Why do I think that also travelling helped me to be more compassionate, and possibly wiser, instead of a polluting, self-aware douche then? When I travel, there’s the same anthill in my head and it consists of things like culture shock, outrage, denial and sometimes even anger. Every time I travel I have to let go the norms and behaviour I was used to before, then open up and listen, and finally accept things the way they are and be ready to accept other people the way they are. Like when meditating, the first step is to be aware of myself — to sit down and calm that anthill in my head. Before I could open my mind in regards of travelling, I needed to let go of many things I had learnt when I grew up and ignore many fundamental ideas from my culture. I realised I don’t need to fulfil the expectations that my society gives me. I don’t have to be like others. I can be an outlier and I don’t have to conform to all the social norms. When I realised and accepted the fact that I can’t and I don’t have to fulfil those expectations, it was easier to accept and conform to a behaviour different from what I was used to: if I don’t behave the way I was expected to behave, the rest of the world don’t need to do that either. We have to let others to be different from us.

So now, when I travel, I make sure I do some meditation. It’s natural that everyone gets confused in a new environment and gets annoyed when they don’t understand what’s going on around them. This is when I go to my room, sit down and let go of my ego. It helps me with patience: I can forgive myself for acting weird and embarrassing in new situations and I get more patience in listening and understanding other people. In this way meditation helps me to get to the roots of my problems. I remember when I first moved to Berlin and people seemed very rude. Customer service in the kiosks and bars seemed plain hateful. As I come from a country where people avoid confrontations and are always very nice and polite to each other, the rudeness of Berliners caught me by surprise. Sometimes, when visiting a shop, I just left my groceries on the counter and left angry, sometimes crying, because someone was unprecedentedly rude to me. Later I learned that there’s a thing called “Berliner schnauze”, which means the “snout of a Berliner”, that delivers a weird, rude behaviour. Eventually I had to stop being angry at a big part of the Berliners and find understanding for this, in my point of view, bad behaviour. After countless trials and errors, I found out two ways to respond to the famous Berliner schnauze: if I’m tired, I can just do what I came to do and ignore them or, if I’m in a good mood, I can respond with something witty and voila — we are now having a friendly conversation.

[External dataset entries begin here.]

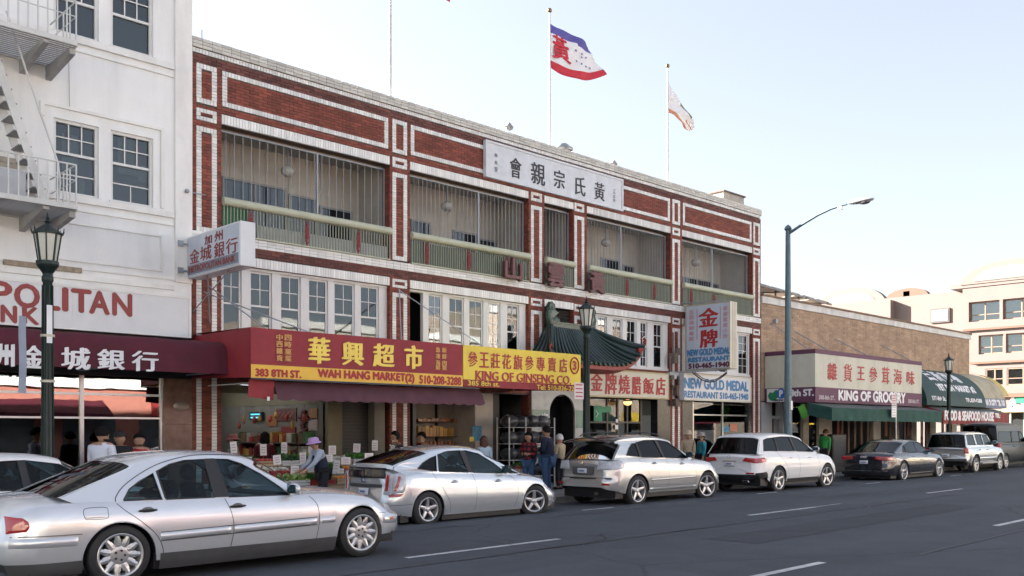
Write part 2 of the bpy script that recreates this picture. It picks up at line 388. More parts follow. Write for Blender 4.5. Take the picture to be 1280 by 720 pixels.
# white brick frames ------------------------------------------------
blocked = []; wb = MB()
BR, CO = .0605, .0675
def header_col(x0, x1, z0, z1):
    n = max(1, round((z1-z0)/CO)); h = (z1-z0)/n
    for k in range(n): wb.box(x0, x1, 19.994, 20.06, z0+h*k+.004, z0+h*(k+1)-.004)
def rowlock(x0, x1, z0, z1, pitch=.07):
    n = max(1, round((x1-x0)/pitch)); p = (x1-x0)/n
    for k in range(n): wb.box(x0+p*k+.004, x0+p*(k+1)-.004, 19.994, 20.06, z0+.003, z1-.003)
def frame(x0, x1, z0, z1, t=.11):
    rowlock(x0, x1, z1-t, z1); rowlock(x0, x1, z0, z0+t)
    header_col(x0, x0+t, z0+t, z1-t); header_col(x1-t, x1, z0+t, z1-t)
    blocked.extend([(x0, x1, z1-t, z1), (x0, x1, z0, z0+t), (x0, x0+t, z0, z1), (x1-t, x1, z0, z1)])
PF = [(245.5, 271), (490.5, 508.8), (663.7, 677.5), (718, 730.2), (840.5, 850), (941.7, 949.8)]
PF = [(fx(a), fx(b)) for a, b in PF]
for i, (a, b) in enumerate(PF):
    if i in (0, 1, 4, 5): frame(a, b, 8.82, 9.67)
    frame(a, b, 8.45, 8.71, .09); frame(a, b, 6.10 if i else 6.05, 8.32)
    frame(a, b, 5.40, 5.62, .07); frame(a, b, .5, 5.27)
for a, b in ((277.8, 485.2), (513.4, 837.3), (853.6, 939.3)): frame(fx(a), fx(b), 8.87, 9.65)
soldier = []
for a, b in BAY:
    for z0, z1 in ((8.48, 8.70), (5.43, 5.64)):
        blocked.append((a, b, z0, z1))
        n = round((b-a)/.0675); p = (b-a)/n
        for k in range(n): soldier.append((a+p*k, p, z0, z1))
blocked.append((BX0, BX1, 5.86, 6.06)); blocked.append((BX0, BX1, 9.88, 10.3))
rowlock(BX0+.01, BX1-.01, 9.885, 9.985)
# red brick ---------------------------------------------------------
rb = MB(); drb = MB()
opens = [(a, b, z0, z1) for a, b in BAY for z0, z1 in ((Z_BB, Z_BT), (Z_WB, Z_WT), (0, Z_SH))]
nrow = int(9.88/CO)
for k in range(2, nrow+1):
    z0 = k*CO; zc = z0+CO/2
    iv = [(BX0, BX1)]
    for (a, b, c, d) in blocked+opens:
        if c-.012 < zc < d+.012:
            nv = []
            for p, q in iv:
                if b <= p or a >= q: nv.append((p, q)); continue
                if a > p: nv.append((p, a))
                if b < q: nv.append((b, q))
            iv = nv
    tgt = drb if (5.64 < zc < 5.87 or zc > 9.67) else rb
    st = BX0 + (.1075 if k % 2 else 0) - .215
    while st < BX1:
        for p, q in iv:
            a = max(st, p)+.004; b = min(st+.215, q)-.004
            if b-a > .02:
                y = 20.0 + random.uniform(-.002, .003)
                tgt.box(a, b, y, 20.06, z0+.0035, z0+CO-.0035)
        st += .215
# reveals of the openings (brick returns on their right and left sides)
for a, b in BAY:
    for z0, z1 in ((Z_BB, Z_BT), (Z_WB, Z_WT), (.2, Z_SH)):
        k = int(z0/CO)+1
        while (k+1)*CO < z1+.01:
            for xw, sgn in ((b, 1), (a, -1)):
                for j in range(2):
                    y0 = 20.062+j*.14; rb.box(xw, xw+sgn*.05, y0, y0+.132, k*CO+.0035, (k+1)*CO-.0035)
            k += 1
rb.build('red_brickwork', RED, bb, kind='stuff'); drb.build('dark_brick_band', DRED, bb, kind='stuff')
wb.build('white_brick_trim', WBR, bb, kind='stuff')
# soldier courses: single bricks where they show large, the rest joined
def unit(name, sx, sy, sz, m, parent, loc):
    o = MB().box(0, sx, 0, sy, 0, sz).build(name, m, parent, org=loc, local=True); return o
first = None; rest = MB()
soldier.sort(key=lambda s: s[0]); cnt = 0
for (x, p, z0, z1) in soldier:
    if cnt < 296:
        loc = (x+.004, 19.992, z0+.003)
        if first is None: first = unit('soldier_brick', .0595, .07, .205, WBR, bb, loc)
        else: piece(first, loc)
        cnt += 1
    else: rest.box(x+.004, x+p-.004, 19.992, 20.06, z0+.003, z1-.003)
rest.build('soldier_course', WBR, bb, kind='stuff')
CTL = mat('weathered_coping_tile', (.52, .50, .45), .5, var=.1, island=.15, obrand=.15, grime=.45)
def courses(name, zs, y0, wdt, h, lim):
    first = None; rest = MB(); allb = []; bm_ = CTL if 'coping' in name else WBR
    for r, z in enumerate(zs):
        x = BX0+.005
        while x < BX1-.01:
            allb.append((x, z, min(wdt, BX1-.005-x))); x += wdt+.008
    allb.sort(); c = 0
    for x, z, ww in allb:
        if c < lim and ww > wdt-.001:
            if first is None: first = unit(name, wdt, .1, h, bm_, bb, (x, y0, z))
            else: piece(first, (x, y0, z))
            c += 1
        else: rest.box(x, x+ww, y0, y0+.1, z, z+h)
    rest.build(name.replace('brick', 'course').replace('tile', 'course'), bm_, bb, kind='stuff')
courses('band_brick', (5.864, 5.930, 5.996), 19.985, .205, .058, 296)
courses('coping_tile', (9.992, 10.066, 10.140), 19.955, .205, .066, 296)
boxpart('coping_top', mat('coping_stone', (.42, .40, .36), .8, var=.2, grime=.4), bb, BX0, BX1, 20.0, 20.5, 9.97, 10.21)
mb = MB(); mb.box(BX0, BX1, 19.975, 20.03, 9.985, 10.205); mb.build('coping_joint', MORT, bb)

# second floor windows ----------------------------------------------
def sash(parent, x0, x1, z0, z1, y, split=.5, nu=(2, 2), nl=(1, 1), fw=.045, paint=WPAINT, pane=WPANE, blind=CURT):
    wn = MB(); d = .045
    wn.box(x0, x1, y, y+d, z1-fw, z1); wn.box(x0, x1, y, y+d, z0, z0+fw)
    wn.box(x0, x0+fw, y, y+d, z0+fw, z1-fw); wn.box(x1-fw, x1, y, y+d, z0+fw, z1-fw)
    zm = z0+(z1-z0)*(1-split)
    bars = MB(); mw = .018
    xi0, xi1 = x0+fw, x1-fw
    if 0 < split < 1: bars.box(xi0, xi1, y+.004, y+d-.002, zm-.02, zm+.02)
    for (za, zb, (nx, nz)) in (((zm+.02 if split < 1 else z0+fw), z1-fw, nu), (z0+fw, zm-.02, nl)):
        if split >= 1 and (za, zb) != (z0+fw, z1-fw): continue
        for i in range(1, nx): xm = xi0+(xi1-xi0)*i/nx; bars.box(xm-mw/2, xm+mw/2, y+.008, y+.03, za, zb)
        for j in range(1, nz): zz = za+(zb-za)*j/nz; bars.box(xi0, xi1, y+.010, y+.028, zz-mw/2, zz+mw/2)
    wo = wn.build('window', paint, parent)
    if bars.v: bars.build('muntin', paint, wo)
    g = MB(); g.box(xi0, xi1, y+.017, y+.021, z0+fw, z1-fw); g.build('pane', pane, wo)
    if blind: b = MB(); b.box(xi0-.02, xi1+.02, y+.16, y+.17, z0+.02, z1-.02); b.build('blind', blind, wo)
    return wo
YW = 20.16
W1 = [(276.8, 301, 'a'), (311, 339, 'a'), (349, 375, 'a'), (384, 409, 'a'), (416, 442.5, 'a'), (449, 472.5, 'a')]
W2 = [(534, 552, 'g'), (560, 579, 'a'), (585, 603, 'a'), (609, 624.5, 'g'), (632.5, 648, 'a')]
W4 = [(746, 757.5, 'g'), (764.5, 777, 'a'), (782, 794.5, 'a'), (799.5, 808, 'g'), (816, 827, 'a')]
W5 = [(856, 866, 'a'), (870, 880, 'g'), (884, 894, 'a'), (898, 908, 'a'), (922, 934, 'g')]
for bi, ws in ((0, W1), (1, W2), (3, W4), (4, W5)):
    a, b = BAY[bi]; fr = MB()
    fr.box(a+.002, b-.002, 20.10, 20.26, Z_WT-.06, Z_WT-.002); fr.box(a+.002, b-.002, 20.08, 20.28, Z_WB-.01, Z_WB+.07)
    edges = [(a+.002, fx(ws[0][0], YW))] + [(fx(ws[i][1], YW), fx(ws[i+1][0], YW)) for i in range(len(ws)-1)] + [(fx(ws[-1][1], YW), b-.002)]
    for k, (p, q) in enumerate(edges):
        if q-p > .02 and not (bi == 1 and k == 0): fr.box(p, q, 20.12, 20.22, Z_WB+.07, Z_WT-.06)
    if bi == 1: fr.box(fx(527, YW), edges[0][1], 20.10, 20.22, Z_WB+.07, Z_WT-.06)
    fr.build('window_frame', WPAINT, bb)
    for (p, q, t) in ws:
        x0, x1 = fx(p, YW), fx(q, YW)
        if t == 'a': sash(bb, x0+.004, x1-.004, Z_WB+.072, Z_WT-.062, YW, .52, (2, 2), (1, 1))
        else: sash(bb, x0+.004, x1-.004, Z_WB+.072, Z_WT-.062, YW, 1, (2, 5), (1, 1), pane=DPANE, blind=None)
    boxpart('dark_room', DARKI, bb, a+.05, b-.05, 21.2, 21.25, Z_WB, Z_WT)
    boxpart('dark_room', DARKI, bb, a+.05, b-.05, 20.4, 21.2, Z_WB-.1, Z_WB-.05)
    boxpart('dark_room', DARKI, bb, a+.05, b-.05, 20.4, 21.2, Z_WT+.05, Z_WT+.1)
# louvred opening above the pagoda porch
a, b = BAY[2]
boxpart('dark_room', DARKI, bb, a, b, 20.33, 20.4, Z_WB, Z_WT)
for k in range(16):
    z = Z_WB+.05+k*.1
    MB().obox(((a+b)/2, 20.2, z), (b-a-.01, .12, .012), Matrix.Rotation(R(-35), 3, 'X')).build('louvre', mat('louvre_grey', (.06, .055, .05), .7), bb)

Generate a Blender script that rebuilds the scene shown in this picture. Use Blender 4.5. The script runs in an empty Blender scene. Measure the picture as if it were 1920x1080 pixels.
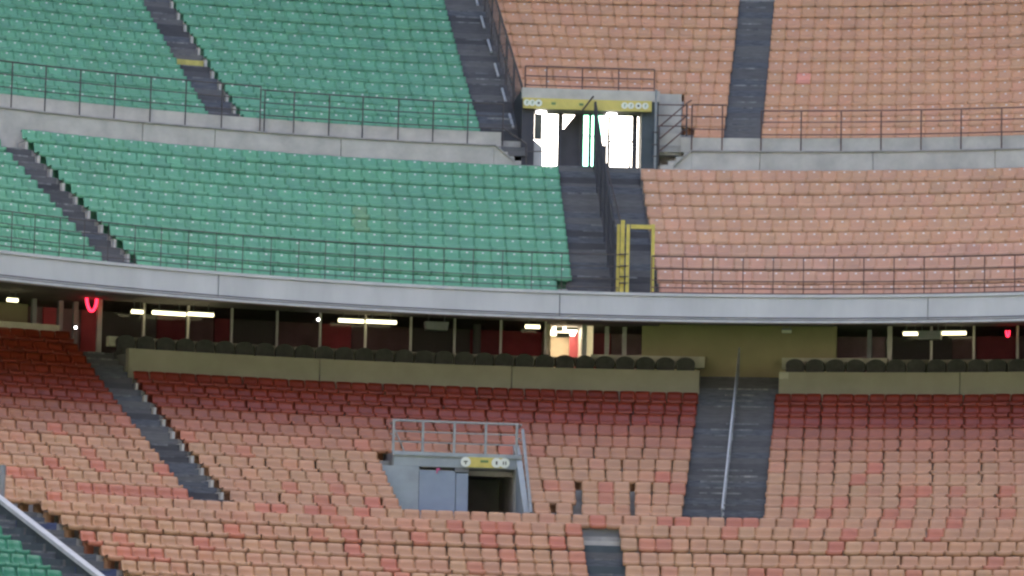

Why did I give earlier the example of the two travellers not wanting to give a single dime for the men helping them? Because they were selfish, they lacked compassion and understanding. They forgot the dana, the way out of greed and self-centredness. People like me search for new experiences through travelling but we should not forget the two fundamentals: compassion and wisdom. If the world revolves around our own needs, we will never get real experiences and we will never find what we’re looking for. I am only at the beginning of my journey of learning through meditation and travelling but I believe the thing most of us is looking for is not ourselves, it’s each others. I want to continue getting to know people different from me, let go, open up, accept myself and be ready to accept others. In my case, travelling and meditating opened a whole new world that doesn’t revolve around me. In the centre of this world is the dana: if someone helps you to find a right bus to travel, give them a thank you — in the shape of a smile or, in my friend’s case, money. Give them two cedis from what you have. We are all poor travellers trying to share the same world. By finding yourself you find everyone else.